The Honey-Eating Birds and the Tree of Life: Notes on Ṛgveda 1.164.20-22

Authors

  • Per-Johan Norelius

DOI:

https://doi.org/10.5617/ao.5356

Abstract

The following article is an attempt at interpretation of the oftdiscussed “riddle” of the birds (Ṛgveda 1.164.20-22). Recognizing that the riddle, as much of Vedic poetry, operates on several “levels” (cosmic, ritual, etc.) and may be meant to be answered in more than one way, the present approach sees the enigma as drawing on mythical and cosmological imagery current in early Vedic times; imagery that also finds expressions elsewhere in the Ṛgveda and later texts.

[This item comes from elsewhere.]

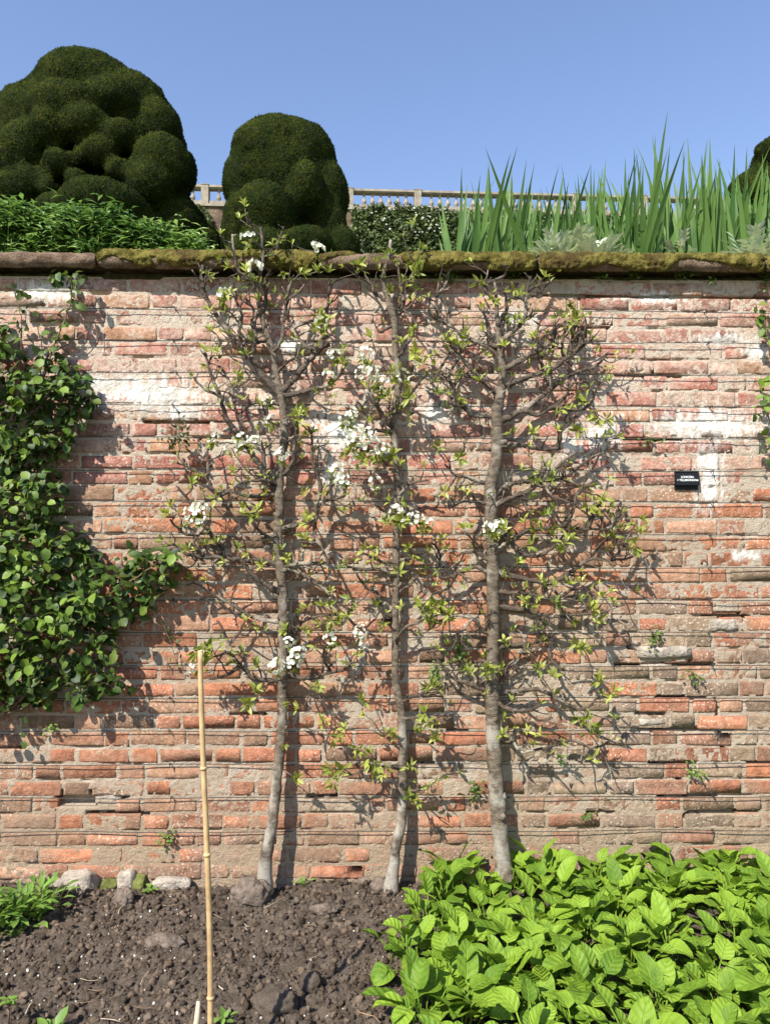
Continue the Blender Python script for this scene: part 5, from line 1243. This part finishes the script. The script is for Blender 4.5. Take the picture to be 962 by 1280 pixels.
# ================================================================== YEWS
def yew(label, lobes, y, seed, base_px, extra_n, front=1.0, voxel=0.07, dens=1500):
    rs = np.random.RandomState(seed); K = scale_at(y)
    c = PX(base_px, 305, -y); zb = float(hill(np.array([y]))[0])
    t = thing('yew_tree', (c.x, y, zb), label, 'tree', 'clipped cloud shaped yews')
    import bmesh
    bm = bmesh.new()
    def blob(ctr, r):
        Mx = Matrix.Translation(ctr) @ Matrix.Diagonal((*r, 1)); bmesh.ops.create_icosphere(bm, subdivisions=3, radius=1.0, matrix=Mx)
    big = []
    for (px, py, rx, ry, dy) in lobes:
        p = PX(px, py, -(y + dy)); k2 = scale_at(y + dy)
        r = (rx * k2 * 0.93, (rx + ry) * 0.46 * K, ry * k2 * 0.97)
        blob(p, r); big.append((p, r))
    for _ in range(extra_n):
        p, r = big[rs.randint(len(big))]
        th = rs.uniform(-math.pi, 0.0); ph = rs.uniform(-0.3, 1.2)
        d = Vector((math.cos(th) * math.cos(ph), math.sin(th) * math.cos(ph), math.sin(ph)))
        q = p + Vector((d.x * r[0], d.y * r[1], d.z * r[2])) * 0.86; s = rs.uniform(0.22, 0.5)
        blob(q, (s * 1.15, s, s * 0.9))
    me = bpy.data.meshes.new('crown_src'); bm.to_mesh(me); bm.free()
    o = bpy.data.objects.new('crown_src', me); COL.objects.link(o)
    md = o.modifiers.new('r', 'REMESH'); md.mode = 'VOXEL'; md.voxel_size = voxel; md.use_smooth_shade = True
    md2 = o.modifiers.new('s', 'SMOOTH'); md2.iterations = 5; md2.factor = 0.5
    dg = bpy.context.evaluated_depsgraph_get(); ev = bpy.data.meshes.new_from_object(o.evaluated_get(dg))
    bpy.data.objects.remove(o); ev.name = 'crown'
    n = len(ev.vertices); co_ = np.empty(n * 3); ev.vertices.foreach_get('co', co_); co_ = co_.reshape(-1, 3)
    no = np.empty(n * 3); ev.vertices.foreach_get('normal', no); no = no.reshape(-1, 3)
    dsp = (fbm2(co_[:, 0] * 2.2 + co_[:, 1], co_[:, 2] * 2.2 - co_[:, 1], 4, seed) - 0.5) * 0.10 + (fbm2(co_[:, 0] * 9 + co_[:, 1] * 5, co_[:, 2] * 9, 2, seed + 3) - 0.5) * 0.03
    co_ = co_ + no * dsp[:, None]; ev.vertices.foreach_set('co', co_.ravel()); ev.materials.clear(); ev.materials.append(M['yewbody']); ev.update()
    crown = put('crown', ev, t)
    # fine clipped shoots all over the shell
    ev.calc_loop_triangles(); nt_ = len(ev.loop_triangles); ti = np.empty(nt_ * 3, np.int32); ev.loop_triangles.foreach_get('vertices', ti); ti = ti.reshape(-1, 3)
    A, B, Cc = co_[ti[:, 0]], co_[ti[:, 1]], co_[ti[:, 2]]; nn = np.cross(B - A, Cc - A); ar = np.linalg.norm(nn, axis=1) * 0.5; nn /= (2 * ar[:, None] + 1e-12)
    vis = (nn[:, 1] < 0.45) & (ar > 0)
    pr = np.where(vis, ar, 0); N = int(pr.sum() * dens); pick = rs.choice(nt_, N, p=pr / pr.sum())
    u = rs.rand(N, 1); v = rs.rand(N, 1); fl = (u + v) > 1; u = np.where(fl, 1 - u, u); v = np.where(fl, 1 - v, v)
    P = A[pick] + (B - A)[pick] * u + (Cc - A)[pick] * v; Nn = nn[pick] + rs.normal(0, 0.45, (N, 3)); Nn /= np.linalg.norm(Nn, axis=1)[:, None]
    S = np.cross(Nn, rs.normal(size=(N, 3))); S /= np.linalg.norm(S, axis=1)[:, None]
    L = rs.uniform(0.022, 0.05, (N, 1)); W = rs.uniform(0.010, 0.019, (N, 1))
    n0 = nn[pick]; up_ = np.array([[0, 0, 1.0]]) + rs.normal(0, 0.6, (N, 3)); up_ = up_ - n0 * (up_ * n0).sum(1)[:, None]; up_ /= np.linalg.norm(up_, axis=1)[:, None] + 1e-9
    S = np.cross(n0, up_); ax = up_ + n0 * rs.uniform(0.15, 0.8, (N, 1))
    V = np.stack([P - S * W + n0 * 0.004, P + S * W + n0 * 0.004, P + ax * L], 1).reshape(-1, 3)
    tn = rs.uniform(0.75, 1.3, (N, 1)); young = (rs.rand(N, 1) < 0.22)
    cl = np.where(young, tn * np.array([[1.9, 1.35, 0.9]]), tn * np.array([[1.0, 1.0, 1.0]]))
    s = put('shoots', np_mesh('shoots', V, np.arange(N * 3).reshape(-1, 3), M['yew'], smooth=False, col=np.repeat(cl, 3, 0)), crown); s['kind'] = 'stuff'
    mb = MB(); tube(mb, [Vector((c.x, y, zb - 0.3)), Vector((c.x, y, zb + 1.0)), Vector((c.x + 0.1, y, zb + 2.5))], [0.4, 0.3, 0.2], 10, jit=0.1); mb.build('trunk', M['bark'], t)
yew('largest lumpy clipped yew towering at the left above the wall',
    [(115, 205, 110, 128, 0.7), (52, 200, 72, 96, 0.4), (174, 196, 64, 94, 0.3), (120, 300, 150, 74, 0.5), (110, 118, 72, 52, 0.0), (162, 140, 54, 50, 0.0), (45, 160, 46, 56, -0.1), (88, 140, 56, 34, -0.8), (140, 128, 40, 30, -0.6),
     (30, 200, 36, 48, -0.8), (68, 165, 30, 30, -1.0), (108, 160, 36, 26, -1.05), (150, 172, 26, 22, -1.0), (205, 212, 42, 44, -0.85), (190, 235, 34, 30, -1.1), (222, 285, 40, 40, -0.6), (250, 315, 36, 34, -0.4), (128, 262, 64, 36, -2.0), (80, 268, 42, 26, -1.8), (165, 285, 36, 34, -1.8),
     (72, 205, 20, 18, -1.15), (125, 190, 24, 18, -1.15), (97, 226, 17, 15, -1.2), (40, 228, 24, 20, -1.1), (15, 245, 34, 28, -1.1), (150, 215, 20, 16, -1.15), (60, 235, 14, 13, -1.25), (100, 195, 12, 13, -1.1), (196, 168, 34, 46, -0.2), (0, 245, 50, 72, 0.1)], 10.7, 3, 118, 0)
yew('medium dome shaped yew with folded flanks right of the biggest one',
    [(358, 230, 72, 82, 0.3), (362, 300, 82, 78, 0.3), (344, 192, 60, 46, 0.0), (374, 196, 50, 44, 0.0), (392, 222, 34, 48, 0.1), (308, 228, 30, 48, 0.0), (332, 272, 42, 46, -0.95), (384, 238, 24, 38, -0.75), (408, 290, 30, 44, -0.3), (386, 306, 34, 24, -1.1), (302, 290, 28, 48, -0.3), (412, 250, 26, 48, 0.0), (428, 312, 24, 30, -0.5), (328, 318, 50, 28, -1.15)], 10.2, 5, 366, 0)
yew('yew showing only its dark flank at the far right above the irises', [(1005, 250, 78, 96, 0.3), (980, 215, 44, 50, -0.2), (1010, 190, 50, 40, 0.1), (960, 270, 36, 60, 0.0), (1000, 320, 90, 70, 0.3)], 10.4, 9, 1000, 10)

# ================================================================== UPPER TERRACE WALL AND BALUSTRADE
YB = 31.5
zt = PX(481, 237, -YB).z; zb_ = PX(481, 257, -YB).z; H = zt - zb_
tw_ = thing('terrace_wall', (0, YB + 0.3, zb_ - 6), 'distant weathered retaining wall below the stone balustrade', 'wall')
RZ = Matrix.Translation((0, YB, 0)) @ Matrix.Rotation(R(2.2), 4, 'Z')
mb = MB(); box(mb, -48, 48, 0.0, 1.2, zb_ - 7.5, zb_ - 0.25); mb.v = [RZ @ Vector(p) for p in mb.v]
far_brick = simple('far_old_brick', (0.15, 0.11, 0.075), 0.95, 2.2, 0.5, 0.05, 0.1, bscale=8); mb.build('wall_face', far_brick, tw_, smooth=False)
mb = MB(); box(mb, -48, 48, -0.10, 1.25, zb_ - 0.249, zb_ - 0.12); mb.v = [RZ @ Vector(p) for p in mb.v]; mb.build('string_course', M['bal'], tw_, smooth=False)
bt = thing('balustrade', (0, YB + 0.2, zb_ - 0.12), 'long stone balustrade of turned balusters on the distant upper terrace', 'balustrade')
mb = MB(); box(mb, -48, 48, -0.02, 0.34, zb_ - 0.119, zb_ + 0.03); mb.v = [RZ @ Vector(p) for p in mb.v]; mb.build('plinth', M['bal'], bt, smooth=False)
mb = MB(); box(mb, -48, 48, -0.06, 0.38, zt - 0.10, zt); box(mb, -48, 48, -0.02, 0.34, zt - 0.145, zt - 0.101); mb.v = [RZ @ Vector(p) for p in mb.v]; mb.build('handrail', M['bal'], bt, smooth=False)
hb = (zt - 0.146) - (zb_ + 0.031)
mb = MB(); pr = [(0, .085), (.06, .085), (.07, .05), (.14, .06), (.26, .115), (.36, .12), (.48, .085), (.62, .052), (.78, .045), (.84, .065), (.90, .05), (.93, .085), (1, .085)]
tube(mb, [(0, 0.16, u * hb) for u, r in pr], [r for u, r in pr], 10); bal_me = mb.mesh('baluster', M['bal'])
mb = MB(); box(mb, -0.17, 0.17, -0.09, 0.42, 0, H + 0.12); box(mb, -0.19, 0.19, -0.11, 0.44, H + 0.121, H + 0.155); pier_me = mb.mesh('pier', M['bal'], smooth=False)
piers = [PX(p, 250, -YB).x for p in (-65, 22, 108, 178, 258, 437, 522, 637, 722, 808, 893, 978)]; piers.append((piers[4] + piers[5]) / 2)
for x in piers:
    o = put('pier', pier_me, bt, RZ @ Matrix.Translation((x, 0, zb_ - 0.12)))
x = -33.0; nb = 0
while x < 33.0:
    if all(abs(x - p) > 0.30 for p in piers): put('baluster', bal_me, bt, RZ @ Matrix.Translation((x, 0, zb_ + 0.031)))
    x += 0.405
def wallshrub(x0, x1, topz, n, seed, label, flowers, botz):
    rs = np.random.RandomState(seed)
    t = thing('wall_shrub', ((x0 + x1) / 2, YB - 0.3, botz), label, 'shrub', None)
    X_ = rs.uniform(x0, x1, n); Zr = rs.rand(n); Z_ = botz + (topz - botz) * Zr * (0.80 + 0.4 * fbm2(X_ * 1.3, X_ * 0 + seed, 3, seed)); 
    Y_ = YB + X_ * math.tan(R(2.2)) - 0.05 - rs.rand(n) * (0.25 + 0.9 * fbm2(X_ * 1.1, Z_ * 1.1, 3, seed + 2))
    Z_ = np.minimum(Z_, topz - 0.1 * rs.rand(n)); P = np.stack([X_, Y_, Z_], -1); N_ = rs.normal(size=(n, 3)); N_[:, 1] -= 0.8; N_[:, 2] += 0.6; N_ /= np.linalg.norm(N_, axis=1)[:, None]
    S = np.cross(N_, rs.normal(size=(n, 3))); S /= np.linalg.norm(S, axis=1)[:, None]; U = np.cross(N_, S); L = rs.uniform(0.06, 0.14, (n, 1))
    V = np.stack([P - S * L * .5, P + U * L, P + S * L * .5, P - U * L], 1).reshape(-1, 3)
    c = np.repeat(rs.uniform(0.5, 1.6, (n, 1)) * np.array([[1, 1, 1.]]), 4, 0)
    o = put('foliage', np_mesh('foliage', V, np.arange(n * 4).reshape(-1, 4), M['farleaf'], smooth=False, col=c), t); o['kind'] = 'stuff'
    if flowers:
        m = flowers; X_ = rs.uniform(x0 * 0.7 + x1 * 0.3, x1 * 0.8 + x0 * 0.2, m) ; Z_ = botz + (topz - botz) * rs.uniform(0.45, 0.95, m); P = np.stack([X_, YB + X_ * math.tan(R(2.2)) - 0.95 - 0.25 * rs.rand(m), Z_], -1)
        s = rs.uniform(0.035, 0.075, (m, 1)); e = np.array([[1, 0, 0]]); u = np.array([[0, -.3, 1]])
        V = np.stack([P - e * s, P + u * s * .7, P + e * s, P - u * s * .7], 1).reshape(-1, 3)
        o = put('blossom', np_mesh('blossom', V, np.arange(m * 4).reshape(-1, 4), M['petal'], smooth=False), t); o['kind'] = 'stuff'
xa, xb, xc, xd, xe = [PX(p, 280, -YB).x for p in (440, 492, 558, 760, 1010)]
tz = PX(500, 262, -YB).z; bz = PX(500, 335, -YB).z
wallshrub(xa, xb + 0.6, tz, 5200, 1, 'dark shrub on the distant terrace wall just right of the middle yew', 10, bz)
wallshrub(xb, xc + 0.5, tz, 5200, 2, 'white flowering climber on the distant terrace wall left of the irises', 28, bz)
wallshrub(xc, xd, tz - 0.2, 9000, 3, 'green climber on the distant terrace wall behind the irises', 15, bz)
xg, xh = [PX(p, 280, -YB).x for p in (205, 268)]
wallshrub(xg, xh, PX(250, 268, -YB).z, 2500, 5, 'thin climber on the distant terrace wall between the two yews', 0, bz)
wallshrub(xd, xe, tz - 0.2, 8000, 4, 'climber on the distant terrace wall toward the right yew', 0, bz)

Following the majority of earlier interpreters, I take the fig-tree on which the birds are perched to be the world-tree, and the “figs” or “honey” on which they feed to be soma or amŕ̥ta-. Following Hillebrandt and Kuiper, the two birds in 1.164.20 are interpreted as the sun and the moon. The image of one or more birds (suparṇá-) associated with the drink of immortality is traced through the Vedic literature; in some places it is possible to identify it as Soma (from late Ṛgvedic times equated to the moon). It is further suggested that both the bird and the world-tree are associated with the spring or receptacle of soma in heaven, which, following Witzel, is identified as the Seven Seers, the constellation Ursa Maior. The article is concluded by a discussion of the Vedic imagery of a world-tree and a drink of immortality, and its parallels in Indo-European and Eurasian myths and cosmologies.